Polisi: Buku Jokowi Undercover Tak Didukung Data Primer-Sekunder

Selasa, 03 Januari 2017 | 13:49 WIB
Polisi: Buku Jokowi Undercover Tak Didukung Data Primer-Sekunder
Kadiv Humas Mabes Polri, Irjen Pol. Boy Rafli usai menemui 5 saksi kunci di RS Pulomas, Jakarta, Sabtu (31/12/2016). [Suara.com/Adie Prasetyo]
Follow Suara.com untuk mendapatkan informasi terkini. Klik WhatsApp Channel & Google News

Suara.com - Bareskrim Polri mendalami konten buku berjudul Jokowi Undercover yang ditulis Bambang Tri Mulyono. Bambang telah ditangkap penyidik di Blora, Jawa Tengah, pada Jumat (30/12/2016) dan kini ditahan di Mabes Polri.

"Penyelidikan konten buku Jokowi Undercover, di mana buku ini ditulis oleh saudara Bambang Tri Mulyono yang saat ini sudah dilakukan penahanan. Dari hasil informasi yang berkembang, di mana penyelidik cyber kita melakukan upaya pendalaman materi yang menyebar luas di sosial media. Ini proses awal dalam proses penanganan secara hukum terhadap buku tersebut," ujar Kepala Divisi Humas Polri Inspektur Jenderal Boy Rafli Amar dalam jumpa pers di Mabes Polri, Jalan Trunojoyo, Kebayoran Baru, Jakarta Selatan, Selasa (3/1/2017).

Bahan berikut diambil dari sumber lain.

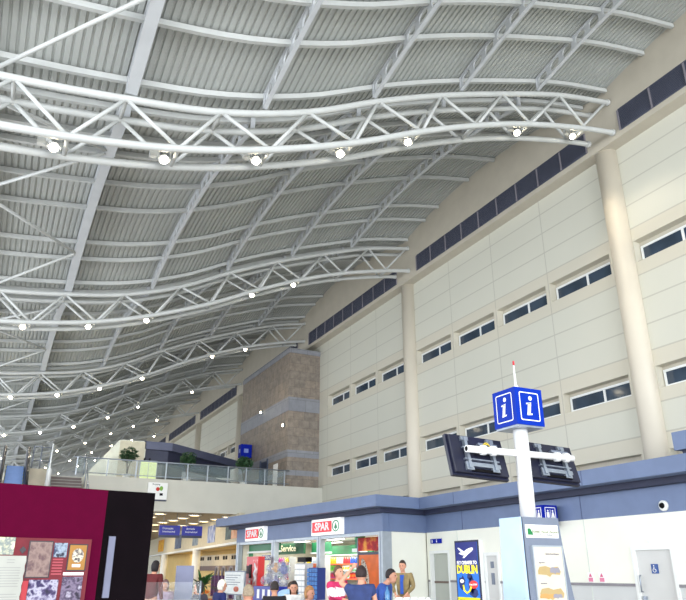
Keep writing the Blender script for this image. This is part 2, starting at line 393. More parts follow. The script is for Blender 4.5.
def make_window(h):
    r = bpy.data.objects.new('window', None); COL.objects.link(r); r['kind'] = 'structure'
    g0, g1, z0, z1 = .2, 2.72, .12, h - .22
    if h < .7: z0, z1 = .11, h - .18
    mb = MB(); X = .25
    mb.box(X, X + .08, g0 - .07, g0, z0, z1).box(X, X + .08, g1, g1 + .07, z0, z1).box(X, X + .08, g0 - .07, g1 + .07, z1, z1 + .07).box(X, X + .08, g0 - .07, g1 + .07, z0 - .07, z0)
    mb.box(X, X + .08, 1.22, 1.3, z0, z1); mb.build('window_frame', white_p, r)
    MB().box(X + .03, X + .05, g0, 1.22, z0, z1).build('window_pane', dark_glass, r)
    MB().box(X + .03, X + .05, 1.3, g1, z0, z1).build('window_pane', dark_glass, r)
    mb = MB(); mb.box(X + .05, X + .12, 0, 2.83, z1 + .07, h).box(X + .05, X + .12, 0, 2.83, 0, z0 - .07).box(X + .05, X + .12, 0, g0 - .07, z0 - .07, z1 + .07).box(X + .05, X + .12, g1 + .07, 2.83, z0 - .07, z1 + .07).build('window_surround', cream, r)
    return r
for (y0, y1, z0, z1, k, j) in WIN:
    if k > 3: continue
    h = round(z1 - z0, 2); wn += 1
    if h not in frame_src: o = frame_src[h] = make_window(h)
    else: o = dup(frame_src[h])
    o.location = (XL, y0, z0); o.name = 'window_%d' % wn
# louvres above the cornice
louv_m = mat('louvre_slats', (104, 108, 124), .5, .2, .08, 4)
for k in range(-1, 6):
    y0 = Y0 + k * BAY + .7; y1 = Y0 + k * BAY + 11.8
    if k == -1: y1 = 12.6
    t = thing('louvre_grille', 'dark louvre strip above the right cornice, %s' % bay_words(k), 'vent', (XW, y0, 15.09), 0, 'louvre strips above the cornice')
    L = y1 - y0; mb = MB().box(-.015, 0, 0, L, 0, .83).build('backing', mat('louvre_dark', (84, 88, 104), .7), t)
    mb = MB()
    for q in range(14): mb.add([(-.05, 0, .05 + q * .055), (-.05, L, .05 + q * .055), (-.015, L, .085 + q * .055), (-.015, 0, .085 + q * .055)], [(0, 1, 2, 3)])
    mb.build('slat', louv_m, t)
    n = 9
    for q in range(n + 1): MB().box(-.055, -.02, q * L / n - .03, q * L / n + .03, 0, .77).build('mullion', mat('louvre_mullion', (132, 128, 136), .5), t) if q else MB().box(-.055, -.01, -.02, .02, 0, .77).build('mullion', MATS.get('louvre_mullion') or mat('louvre_mullion', (132, 128, 136), .5), t)
# columns
for k in range(0, 5):
    y = Y0 + k * BAY + .25
    z1 = 14.86
    o = MB().lathe([(.37, 0), (.37, 14.86)], (16.98, y, 0), 32).build('column', col_m); 
    tag(o, 'tall round cream column against the right wall, %s from the viewer' % ORD[k], 'column', 'round columns along the right wall')
# far end wall
mb = MB(); vs = []
xx = [-14 + i * .6 for i in range(52)]
for x in xx: vs += [(x, YF, 0), (x, YF, deck(x, YF) + .05), (x, YF + .3, 0), (x, YF + .3, deck(x, YF) + .05)]
mb.add(vs, [f for i in range(51) for f in ((i * 4, i * 4 + 1, i * 4 + 5, i * 4 + 4), (i * 4 + 2, i * 4 + 6, i * 4 + 7, i * 4 + 3), (i * 4 + 1, i * 4 + 3, i * 4 + 7, i * 4 + 5))])
struct(mb.build('wall_far', mat('far_wall_grey', (196, 198, 198), .6)))
struct(MB().box(-14, 18, YN - 26, YF + .3, -.2, 0).build('floor', floor_m))

# ---------------- marble lift core
t = thing('lift_core', 'tall marble-clad block with grey bands beside the upper balcony', 'lift block', (15, 37.45, 0))
def lc(name, z0, z1, m, e=0): MB().box(-e, 2.05, -e, 9.0, z0, z1).build(name, m, t)
for z0, z1 in ((4.56, 6.7), (7.0, 7.75), (8.17, 10.5), (11.35, 14.15)): lc('marble_panel', z0, z1, stone)
for z0, z1 in ((6.7, 7.0), (7.75, 8.17), (10.5, 11.35), (14.15, 14.45)): lc('grey_band', z0, z1, stone_grey, .02 if z0 < 14 else .05)
d_ = MB().box(-.06, -.0, 3.2, 4.35, 6.0, 7.95).box(-.1, 0, 3.1, 3.2, 6.0, 8.05).box(-.1, 0, 4.35, 4.45, 6.0, 8.05).build('lift_door', mat('lift_door_dark', (70, 78, 98), .3, .4), t)
MB().box(-.05, -.021, 1.4, 2.1, 6.25, 7.55).build('notice', white_s, t)
for (y_, z_), lab in zip(((42.1, 11.28), (38.05, 9.7)), ('small round wall light on the marble block, upper left of the two', 'small round wall light on the marble block, lower right of the two')):
    l_ = thing('wall_light', lab, 'wall light', (14.98, y_, z_), 0, 'wall lights on the marble block')
    MB().lathe([(.13, 0), (.13, .06), (.09, .08)], (0, 0, 0), 16, 0, Matrix.Rotation(radians(-90), 4, 'Y')).build('housing', steel, l_)
    MB().ball((-.09, 0, 0), (.05, .09, .09)).build('lens', mat('wall_light_glow', (255, 240, 205), .5, 0, 0, 1, 14), l_)
b_ = thing('hanging_sign', 'small blue box sign high on the marble wall above the balcony', 'sign', (14.55, 44.0, 8.55))
MB().box(-.35, .4, -.3, .3, 0, .85).build('sign_box', blue_s, b_)
MB().box(-.14, .16, -.312, -.3, .3, .56).build('pictogram', mat('picto_pale', (130, 150, 210)), b_)
MB().box(-.362, -.35, -.14, .14, .3, .56).build('pictogram', MATS['picto_pale'], b_)

# ---------------- upper floor (balcony)
BYF = 36.9
mb = MB()
mb.box(3.95, 17.05, BYF, BYF + .35, 4.38, 6.0)           # parapet face
mb.box(3.95, 17.05, BYF + .35, 62, 5.6, 5.95)            # slab
mb.box(-6, 3.95, 37.4, 62, 5.6, 5.95)
struct(mb.build('floor_upper', mat('parapet_cream', (202, 200, 188), .6, 0, .03, 1)))
struct(MB().box(3.95, 17.05, BYF + .35, 76, 4.42, 4.55).build('ceiling_lower', mat('lower_ceiling', (160, 146, 122), .6)))
mb = MB().box(1.0, 2.1, 35.0, 37.4, 3.9, 5.93); struct(mb.build('wall_stairwell', mat('beige_wall', (200, 190, 168), .6)))
rail = thing('glass_balustrade', 'glass balustrade with steel top rail along the balcony edge', 'railing', (0, BYF + .12, 6.0))
MB().tube([(3.3, 0, .88), (15.0, 0, .88)], .035, 8).build('top_rail', steel, rail)
MB().tube([(3.3, 0, .14), (15.0, 0, .14)], .02, 6).build('bottom_rail', steel, rail)
px = [3.46, 4.95, 6.4, 7.95, 9.1, 10.2, 11.35, 12.4, 13.5, 14.7]
for x in px: MB().box(x - .03, x + .03, -.04, .04, 0, .88).build('post', alu, rail)
for a, b in zip(px, px[1:]): MB().box(a + .06, b - .06, -.008, .008, .08, .82).build('glass_panel', clear_glass, rail)
# white raking wall block
t = thing('stair_enclosure', 'pale wall block with one slanting side behind the balcony glass', 'wall block', (0, 41, 5.95))
MB().yprism([(3.9, 0), (7.5, 0), (7.5, 2.65), (6.0, 2.65)], 0, 1.2).build('sloped_wall', mat('pale_wall', (216, 220, 208), .6), t)
MB().yprism([(6.02, .0), (7.44, .0), (7.44, 2.6), (6.02, 2.6)], -.03, 0).build('front_panel', mat('beige_panel', (196, 192, 172), .6), t)
# upper cafe kiosk
A = Vector((9.05, 41.0)); dv = Vector((.755, .656)); B = A + dv * 7.6; Lp = Vector((7.4, 41.0))
t = thing('upper_kiosk', 'dark kiosk with a long blue-grey canopy on the upper floor', 'kiosk', (0, 0, 5.95))
o = .0
MB().prism([(Lp.x, Lp.y), (A.x, A.y), (B.x, B.y), (B.x - .2, B.y + 2), (Lp.x, 48)], 2.22, 2.68).build('canopy', mat('kiosk_canopy', (84, 90, 116), .5), t)
MB().prism([(Lp.x + .05, 41.3), (A.x - .15, 41.3), (B.x - .5, B.y + .1), (Lp.x + .05, 47.5)], 1.5, 2.22).build('fascia', mat('kiosk_fascia', (56, 60, 84), .5), t)
MB().prism([(Lp.x + .1, 41.9), (A.x - .3, 41.9), (A.x + 1.2, 43.4), (B.x - 1.5, B.y), (Lp.x + .1, 47)], 0, 1.5).build('body', mat('kiosk_body', (120, 118, 116), .6), t)
MB().prism([(9.6, 40.4), (10.0, 40.3), (13.6, 43.6), (13.2, 43.9)], 0, .95).build('counter', mat('kiosk_counter', (150, 154, 158), .5), t)
t = thing('lit_display_screen', 'pale green lit double screen standing behind the balcony glass', 'screen', (6.95, 39.2, 5.95))
MB().box(0, .95, 0, .12, 0, 1.3).build('screen_case', alu, t)
for a in (.03, .49): MB().box(a, a + .43, -.01, 0, .3, 1.26).build('screen', mat('screen_green', (200, 214, 150), .4, 0, .1, 6, .55), t)
for a in (.22, .5): MB().tube([(a, 0, 1.3), (a, 0, 1.42)], .05, 8).build('lamp_stub', black_p, t)
# potted trees
leaf_m = mat('leaf_green', (40, 74, 44), .6, 0, .35, 9)
def leaf_ball(c, r, n, size, seed):
    rnd = random.Random(seed); mb = MB()
    for _ in range(n):
        d = Vector((rnd.gauss(0, 1), rnd.gauss(0, 1), rnd.gauss(0, 1))).normalized() * (rnd.random() ** .45)
        p = Vector(c) + Vector((d.x * r[0], d.y * r[1], d.z * r[2]))
        a = Vector((rnd.gauss(0, 1), rnd.gauss(0, 1), rnd.gauss(0, .6))).normalized(); b = a.orthogonal().normalized(); s_ = size * rnd.uniform(.6, 1.2)
        mb.add([p - a * s_, p + b * s_ * .35 + Vector((0, 0, .1 * s_)), p + a * s_, p - b * s_ * .35], [(0, 1, 2, 3)])
    return mb
pot_m = mat('white_pot', (222, 224, 222), .4)
def make_tree():
    t = thing('potted_tree', 'potted tree with round crown at the left, before the pale wall block', 'potted tree', (6.2, 38.6, 5.95), 0, 'potted trees on the balcony')
    leaf_ball((0, 0, 1.45), (.5, .5, .42), 420, .13, 3).build('foliage', leaf_m, t)
    mb = MB()
    for a in range(3): mb.tube([(0, 0, .35), (.05 * cos(a * 2.1), .05 * sin(a * 2.1), .8), (.2 * cos(a * 2.1), .2 * sin(a * 2.1), 1.35)], [.035, .025, .012], 6)
    mb.build('trunk', mat('bark', (96, 78, 60), .8), t)
    MB().lathe([(.15, 0), (.2, .3), (.22, .42), (.19, .42), (.18, .38)], (0, 0, 0), 18).build('pot', pot_m, t)
    return t
tr = make_tree()
dup(tr, (9.5, 38.7, 5.95), 1.1, 'potted tree with round crown, in the middle before the dark kiosk')
dup(tr, (12.85, 38.8, 5.95), 2.3, 'potted tree with round crown at the right, beside the marble block')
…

Kasus ini mengemuka setelah Bambang dilaporkan Michael Bimo kepada polisi atas dugaan fitnah.

"Di mana di dalam penelusuran mulai awal bulan Desember (satu bulan penyelidikan) terhadap konten yang ada di akun Facebook atas nama Bambang Tri. Di mana diketahui sejak 2014, saudara Bambang Tri ini sudah menulis buku-buku dan pada September menulis Jokowi Undercover melacak jejak sang pemalsu jati diri prolog revolusi kembali ke UUD 1945 naskah asli," katanya.

Boy mengatakan penyidik juga melibatkan ahli, seperti ahli ITE, bahasa, sosiolog hingga sejarah untuk menangani kasus.

"Dalam proses pengumpulan alat bukti terlebih dahulu sudah dilakukan pemeriksaan ahli apakah itu ahli pidana, ahli ITE, kemudian bahasa, demikian juga sosiolog dan berkaitan dengan ahli sejarah. Karena dalam buku ini banyak menyampaikan berbagai informasi di masa lalu, dalam hal ini maka tentu salah satu alat bukti keterangan ahli yang diperlukan antara lain saksi sejarah itu," kata Boy.

Analisis terhadap konten buku disimpulkan penulisan buku tersebut tidak didukung data primer dan sekunder yang dapat dipertanggungjawabkan. Dugaan konten buku tersebut melanggar hukum semakin kuat dari hasil proses analisis konten dan adanya keterangan ahli.

"Tersangka diduga melakukan upaya menebar kebencian, tersangka juga dalam hal ini juga memberikan semacam statement yang menyatakan bahwa Jokowi-JK pemimpin yang muncul karena keberhasilan media massa dan melalui kebohongan kepada rakyat Indonesia," tutur Boy.

"Ini adalah kata-kata yang mengandung ujaran kebencian dan didalami secara hukum oleh kepolisian. Pada halaman 140, BTM (Bambang Tri Mulyono) menuliskan di sini Boyolali adalah basis PKI basis terkuat se Indonesia, padahal dalam hal ini PKI sudah dinyatakan sebagai organisasi terlarang sejak 1966 dan waktu itu sudah dibubarkan," kata dia.

Boy menilai penerbitan buku tersebut menimbulkan kondisi yang mencemaskan yang dapat membuat publik timbul antipati kepada kelompok-kelompok tertentu dan orang-orang tertentu.